What you people are forgetting is that trailers for other movies are also ads. They're simply highly targeted advertising. Perhaps if the ads were for DVDs or video games based on movies, rather than cars and Coke, you'd feel better about them? Nah, you'd still complain because you need some conflict to fill your life and make it slightly less boring. - pillfred, on 10/12/2007, -0/+0speaking of ads anyone here about the woman who had Golden-Palace..com. tattooed on her head for 10k? Im guessing she is a street worker by trade.
- cdlawrence, on 10/12/2007, -0/+0Is there not somewhere that is trying to make it a law that theatres must advertise the time the Movie starts, not the time that the Trailers/Ads start?
- adml_shake, on 10/12/2007, -0/+0and it's just going to get worse...it will seriously be like Minority report before we know it. Scanning our eyes and popping up the same ad a thousand times till we break down and buy it....it's comming...
- buckeye, on 10/12/2007, -0/+0I can understand why theaters have to charge high prices for concessions and run commercials, but everywhere you turn these days someone is trying to cram advertising in your face. I've reached the point where I'm like Howard Beale in the movie Network: "I'm mad as h*ll, and I'm not going to take it anymore".
So any movies I watch these days are on my television - commercial free thanks to whatever technology I need to use to keep it that way. - selcouth, on 10/12/2007, -0/+0Those of you saying "Just don't watch the ads. Talk to a friend, etc" are missing the point. And it's your ignorance that helps fuel this junk.
- jackington, on 10/12/2007, -1/+0What a silly thing to complain about. Is your life so hectic that a few extra minutes at the theater will ruin your busy schedule? Are those ads so excruciatingly bad that they ruin your enjoyment of the movie? "This movie seems like it's really good, but I just can't stop thinking about that damn Coca-Cola commercial!"

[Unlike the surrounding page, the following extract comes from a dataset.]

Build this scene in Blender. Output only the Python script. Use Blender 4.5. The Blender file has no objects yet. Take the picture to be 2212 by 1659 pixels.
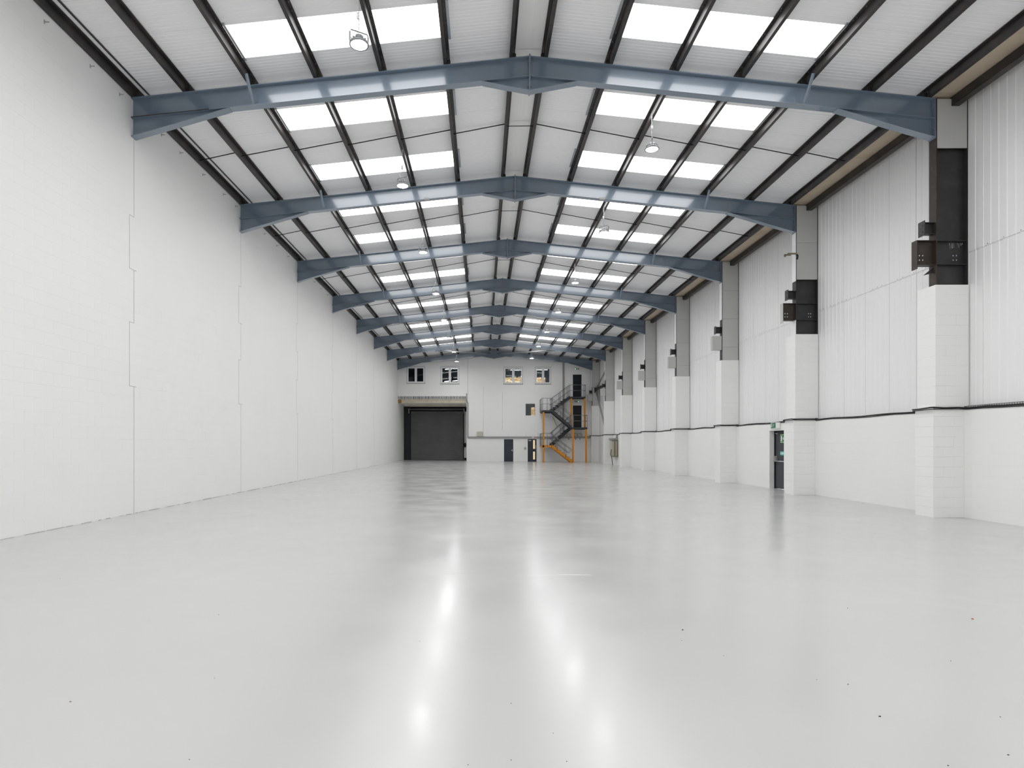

You don't like 'em? Then don't go see the movie. Or just show up a few minutes late. There are simple solutions to all of life's problems that don't require complaining or writing new laws. Buncha hippies. - scott88008, on 10/12/2007, -2/+0Just don't watch the ads. Talk to your friend (as I observe many doing during ads) or listen to music or audio book on your digital player (noise can celling headphones work great).